1) A sting in the tail

Things have been...erm...interesting for the campaigners seeking to address changes to the state pension which they claim were unfair.

This week the Women Against State Pension Inequality (Waspi) movement lost the legal support of law firm Bindmans, due to an internal dispute.

It comes after several members of the Waspi board left due to "irreconcilable differences" and the campaign is now in dispute after the former directors lodged a formal objection to the new leadership, meaning Bindmans had to down tools due to potential conflicts of interest.

In the meantime work has continued to address the issue Waspi is campaigning about - that changes to the state pension age for women were implemented faster than promised and with little or no notice.

A group of MPs is producing a report, based on a survey of several women's groups, including the Waspi campaign, who claim they have been severely disadvantaged.

2) Down to business

Some advisers may wonder what the Financial Conduct Authority does all day. Meanwhile other advisers may think the FCA does too much.

Either way, this week the FCA said what it would be doing (whether it's nothing or everything), when it published its business plan for 2018/19.

In 2018/19 the FCA will carry out a programme of work to tackle incidences of consumers entering into high-risk investments which are unsuitable for their needs to identify problems.

The regulator said it also planned to publish research that will look at the rise of passive management in the UK and will explore the impact on core aspects of financial market performance such as corporate governance, market efficiency and financial stability.

The FCA will publish the interim report of its Mortgage Market Study in Q2 of 2018, setting out its findings and inviting views on any potential remedies.

3) Annuity providers say 'armageddon outta here'

Three years on from the introduction of pension freedoms rules which blew a hole in the annuity market, the latest data published this week revealed the extent of the UK's retirement revolution.

When pension freedoms gave people the right to take the cash from their pension pot at age 55 and spend it in any way they like on 6 April 2015, many foresaw the end of the traditional annuity market.

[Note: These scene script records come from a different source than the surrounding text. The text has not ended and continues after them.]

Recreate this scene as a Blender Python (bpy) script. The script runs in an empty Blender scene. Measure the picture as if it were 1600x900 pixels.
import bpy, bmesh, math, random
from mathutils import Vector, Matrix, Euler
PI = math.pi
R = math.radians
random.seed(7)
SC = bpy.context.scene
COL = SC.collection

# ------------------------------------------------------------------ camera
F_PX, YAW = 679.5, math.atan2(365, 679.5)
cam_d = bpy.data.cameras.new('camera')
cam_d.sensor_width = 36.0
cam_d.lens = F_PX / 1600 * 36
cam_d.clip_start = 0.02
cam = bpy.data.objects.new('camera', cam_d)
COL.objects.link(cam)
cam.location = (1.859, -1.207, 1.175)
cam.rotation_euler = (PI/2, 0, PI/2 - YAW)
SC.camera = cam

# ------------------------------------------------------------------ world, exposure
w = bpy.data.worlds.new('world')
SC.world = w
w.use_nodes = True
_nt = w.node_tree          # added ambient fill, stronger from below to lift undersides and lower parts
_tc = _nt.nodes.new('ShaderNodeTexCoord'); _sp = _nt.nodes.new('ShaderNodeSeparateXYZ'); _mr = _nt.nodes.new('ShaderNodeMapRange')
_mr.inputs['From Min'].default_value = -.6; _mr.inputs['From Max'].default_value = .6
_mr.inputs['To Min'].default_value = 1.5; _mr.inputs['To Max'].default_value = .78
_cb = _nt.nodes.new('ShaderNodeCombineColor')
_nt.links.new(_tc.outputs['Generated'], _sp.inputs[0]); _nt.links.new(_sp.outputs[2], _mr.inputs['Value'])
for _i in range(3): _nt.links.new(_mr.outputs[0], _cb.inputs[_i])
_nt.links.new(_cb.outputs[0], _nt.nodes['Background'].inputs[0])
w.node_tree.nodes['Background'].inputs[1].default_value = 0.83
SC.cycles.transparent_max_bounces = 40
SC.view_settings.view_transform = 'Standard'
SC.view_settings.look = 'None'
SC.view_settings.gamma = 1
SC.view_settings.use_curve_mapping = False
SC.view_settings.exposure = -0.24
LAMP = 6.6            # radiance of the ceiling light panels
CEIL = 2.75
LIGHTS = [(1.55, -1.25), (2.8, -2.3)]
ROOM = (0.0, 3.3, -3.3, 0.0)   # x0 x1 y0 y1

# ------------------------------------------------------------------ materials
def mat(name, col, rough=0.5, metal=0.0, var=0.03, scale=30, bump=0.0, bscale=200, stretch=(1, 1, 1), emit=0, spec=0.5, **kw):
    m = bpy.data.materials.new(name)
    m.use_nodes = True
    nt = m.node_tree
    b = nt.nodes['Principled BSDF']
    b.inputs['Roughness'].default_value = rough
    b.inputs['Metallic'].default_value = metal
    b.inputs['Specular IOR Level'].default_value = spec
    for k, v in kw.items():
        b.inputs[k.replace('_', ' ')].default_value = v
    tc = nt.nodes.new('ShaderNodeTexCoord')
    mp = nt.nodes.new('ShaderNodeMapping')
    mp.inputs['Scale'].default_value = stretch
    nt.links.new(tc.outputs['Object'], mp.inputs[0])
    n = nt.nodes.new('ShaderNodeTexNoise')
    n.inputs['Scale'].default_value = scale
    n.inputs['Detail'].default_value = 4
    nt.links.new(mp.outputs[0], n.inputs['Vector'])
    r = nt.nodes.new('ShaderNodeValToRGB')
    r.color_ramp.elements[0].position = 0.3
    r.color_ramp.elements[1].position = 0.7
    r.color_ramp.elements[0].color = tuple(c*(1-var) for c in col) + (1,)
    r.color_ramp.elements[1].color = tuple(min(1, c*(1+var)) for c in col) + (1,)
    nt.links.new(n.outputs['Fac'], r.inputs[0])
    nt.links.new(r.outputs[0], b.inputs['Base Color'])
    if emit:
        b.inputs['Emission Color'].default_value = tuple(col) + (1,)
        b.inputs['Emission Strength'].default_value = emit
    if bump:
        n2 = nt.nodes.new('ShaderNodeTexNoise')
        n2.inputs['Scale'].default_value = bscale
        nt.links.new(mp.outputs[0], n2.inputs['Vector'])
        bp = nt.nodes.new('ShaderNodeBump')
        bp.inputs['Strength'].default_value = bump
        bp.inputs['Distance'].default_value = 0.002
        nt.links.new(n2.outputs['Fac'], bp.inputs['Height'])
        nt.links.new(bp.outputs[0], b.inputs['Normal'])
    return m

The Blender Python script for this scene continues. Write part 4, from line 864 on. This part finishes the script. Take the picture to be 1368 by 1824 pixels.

And, FCA data has shown annuity sales slumped in the immediate aftermath of the reforms as drawdown sales spiked.

Before pension freedom, annuity sales were running at about 350,000 a year, whereas today they stand at about 80,000 a year.

According to data from Hargreaves Lansdown, only Canada Life, Aviva, Legal & General, Just, Scottish Widows and Hodge Lifetime are currently offering annuities.

Reliance Mutual, Friends Life, Partnership Assurance, Prudential, Aegon, Standard Life, LV and Retirement Advantage have all left although some of these exits were the result of mergers, for instance Friends Life merged with Aviva, while Partnership Assurance merged with Just Retirement.

4) See you in court

The Miller family must be concerned about their lawyer's financial wellbeing, because Alan Miller, founder of SCM Direct, is so disappointed with the FCA's latest remedies to the issue of fund fees and charges that he is looking into bringing a judicial review against the regulator.

In 2016 his wife Gina successfully took the government to court over the issue of whether there would need to be a vote in Parliament to trigger the process for Britain leaving the European Union.

Mr Miller said the regulator's latest response to the issue of fund manager charges "achieves nothing".

He is also a co-founder of the True and Fair campaign, which aims to highlight what it perceives to be a lack of transparency around the charges levied by fund houses.

5) HMRC on the hunt

An HMRC drive to crackdown on tax avoidance could see advisers challenged if they set up offshore tax entities for clients.

The Revenue wants to prevent UK traders and professionals from avoiding tax by arranging for their UK business profits to accrue in entities resident in territories with a nil or low tax rate.

The new measures, which could impact up to 10,000 wealthy individuals, are expected to bring in up to £50m a year in tax receipts.

Examples of the types of arrangements HMRC will target include UK residents who move their profits to an offshore vehicle, which is paid from the individual’s earnings because of a service contract or because it invests in a partnership through which the individual trades and is entitled to a return.